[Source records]
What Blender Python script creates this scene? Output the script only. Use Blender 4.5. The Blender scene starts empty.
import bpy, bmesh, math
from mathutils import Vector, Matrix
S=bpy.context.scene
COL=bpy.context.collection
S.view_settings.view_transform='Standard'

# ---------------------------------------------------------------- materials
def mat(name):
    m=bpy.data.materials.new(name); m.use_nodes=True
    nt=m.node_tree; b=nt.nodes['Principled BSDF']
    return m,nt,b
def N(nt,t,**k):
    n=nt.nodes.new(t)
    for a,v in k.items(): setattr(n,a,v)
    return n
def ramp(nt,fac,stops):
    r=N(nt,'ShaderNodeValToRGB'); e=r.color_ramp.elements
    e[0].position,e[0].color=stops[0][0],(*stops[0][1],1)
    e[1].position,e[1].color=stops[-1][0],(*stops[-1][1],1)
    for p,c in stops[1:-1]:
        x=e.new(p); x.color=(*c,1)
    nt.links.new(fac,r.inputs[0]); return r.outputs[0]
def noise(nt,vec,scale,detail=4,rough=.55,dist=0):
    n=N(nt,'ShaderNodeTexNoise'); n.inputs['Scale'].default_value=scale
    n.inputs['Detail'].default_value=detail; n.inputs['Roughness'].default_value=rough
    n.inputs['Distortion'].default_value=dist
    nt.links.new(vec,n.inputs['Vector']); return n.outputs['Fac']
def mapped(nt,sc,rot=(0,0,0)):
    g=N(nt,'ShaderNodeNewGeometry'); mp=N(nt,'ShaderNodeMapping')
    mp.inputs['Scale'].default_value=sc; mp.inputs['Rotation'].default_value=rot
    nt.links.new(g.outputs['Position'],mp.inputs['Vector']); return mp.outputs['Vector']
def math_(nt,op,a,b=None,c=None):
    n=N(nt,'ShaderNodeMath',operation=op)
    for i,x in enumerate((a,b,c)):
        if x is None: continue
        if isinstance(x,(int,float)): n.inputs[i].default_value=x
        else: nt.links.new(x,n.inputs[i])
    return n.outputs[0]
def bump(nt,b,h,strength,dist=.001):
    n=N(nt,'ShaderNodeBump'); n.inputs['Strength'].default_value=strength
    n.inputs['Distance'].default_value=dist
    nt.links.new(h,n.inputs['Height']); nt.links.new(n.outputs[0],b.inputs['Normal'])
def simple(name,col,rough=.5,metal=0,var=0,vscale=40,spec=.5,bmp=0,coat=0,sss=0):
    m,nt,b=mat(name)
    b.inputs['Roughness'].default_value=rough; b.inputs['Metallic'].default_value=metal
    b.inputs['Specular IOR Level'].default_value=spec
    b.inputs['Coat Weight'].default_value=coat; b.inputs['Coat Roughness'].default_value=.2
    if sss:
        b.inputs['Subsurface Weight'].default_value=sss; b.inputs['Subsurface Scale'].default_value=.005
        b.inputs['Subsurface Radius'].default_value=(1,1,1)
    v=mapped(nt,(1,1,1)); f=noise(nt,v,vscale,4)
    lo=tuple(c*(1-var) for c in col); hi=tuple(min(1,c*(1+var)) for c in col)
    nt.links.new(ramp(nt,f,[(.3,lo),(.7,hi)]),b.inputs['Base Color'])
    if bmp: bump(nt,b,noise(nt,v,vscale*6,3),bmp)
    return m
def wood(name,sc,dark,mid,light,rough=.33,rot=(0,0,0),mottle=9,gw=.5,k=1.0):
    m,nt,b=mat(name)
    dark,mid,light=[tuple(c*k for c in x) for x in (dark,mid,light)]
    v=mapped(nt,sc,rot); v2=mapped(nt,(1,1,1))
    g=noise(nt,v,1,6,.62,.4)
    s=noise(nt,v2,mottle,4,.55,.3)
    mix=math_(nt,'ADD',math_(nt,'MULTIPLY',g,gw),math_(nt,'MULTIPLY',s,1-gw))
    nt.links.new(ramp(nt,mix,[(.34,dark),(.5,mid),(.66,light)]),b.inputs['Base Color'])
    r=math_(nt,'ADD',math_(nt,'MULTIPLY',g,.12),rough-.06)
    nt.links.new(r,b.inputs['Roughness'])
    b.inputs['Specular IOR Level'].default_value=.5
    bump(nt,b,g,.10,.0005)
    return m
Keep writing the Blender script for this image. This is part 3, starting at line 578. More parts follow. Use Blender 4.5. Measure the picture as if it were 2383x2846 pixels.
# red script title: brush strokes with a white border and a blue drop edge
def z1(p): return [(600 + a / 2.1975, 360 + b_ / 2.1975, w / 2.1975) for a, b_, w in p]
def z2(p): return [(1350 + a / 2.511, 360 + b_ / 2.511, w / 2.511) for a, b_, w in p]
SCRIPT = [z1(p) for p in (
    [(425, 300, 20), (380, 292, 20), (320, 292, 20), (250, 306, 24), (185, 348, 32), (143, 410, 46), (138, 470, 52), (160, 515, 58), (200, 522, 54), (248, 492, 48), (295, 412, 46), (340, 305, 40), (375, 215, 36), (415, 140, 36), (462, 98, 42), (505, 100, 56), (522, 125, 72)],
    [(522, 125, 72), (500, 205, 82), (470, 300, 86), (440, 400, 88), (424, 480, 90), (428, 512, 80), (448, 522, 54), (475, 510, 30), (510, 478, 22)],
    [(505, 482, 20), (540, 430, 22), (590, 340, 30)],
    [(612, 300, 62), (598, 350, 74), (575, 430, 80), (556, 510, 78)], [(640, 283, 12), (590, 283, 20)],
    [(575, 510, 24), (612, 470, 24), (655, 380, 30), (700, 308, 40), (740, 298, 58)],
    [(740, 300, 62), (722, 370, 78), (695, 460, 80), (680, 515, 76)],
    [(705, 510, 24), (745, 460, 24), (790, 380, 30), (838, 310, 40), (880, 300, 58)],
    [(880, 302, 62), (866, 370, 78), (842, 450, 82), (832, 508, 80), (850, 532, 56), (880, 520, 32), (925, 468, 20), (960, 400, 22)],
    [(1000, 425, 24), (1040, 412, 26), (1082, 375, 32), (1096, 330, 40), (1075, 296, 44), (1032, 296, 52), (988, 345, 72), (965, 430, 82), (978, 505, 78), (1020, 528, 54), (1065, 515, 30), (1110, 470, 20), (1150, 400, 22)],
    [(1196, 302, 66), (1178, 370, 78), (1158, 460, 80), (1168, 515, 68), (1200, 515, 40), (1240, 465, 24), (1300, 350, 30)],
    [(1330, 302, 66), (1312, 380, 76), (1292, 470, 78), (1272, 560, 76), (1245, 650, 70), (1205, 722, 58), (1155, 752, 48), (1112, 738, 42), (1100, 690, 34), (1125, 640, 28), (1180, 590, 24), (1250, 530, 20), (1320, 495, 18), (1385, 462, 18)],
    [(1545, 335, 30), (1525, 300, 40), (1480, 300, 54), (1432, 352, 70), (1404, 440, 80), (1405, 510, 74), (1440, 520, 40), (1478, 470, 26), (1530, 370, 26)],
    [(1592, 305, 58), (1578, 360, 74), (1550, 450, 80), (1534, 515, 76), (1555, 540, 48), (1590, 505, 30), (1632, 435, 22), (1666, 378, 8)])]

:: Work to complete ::
Above are the records; please copy exactly their first line and each line after it through the line containing "S.view_settings.view_transform='Standard'", and no line after that.

:: Solution below ::
What Blender Python script creates this scene? Output the script only. Use Blender 4.5. The Blender scene starts empty.
import bpy, bmesh, math
from mathutils import Vector, Matrix
S=bpy.context.scene
COL=bpy.context.collection
S.view_settings.view_transform='Standard'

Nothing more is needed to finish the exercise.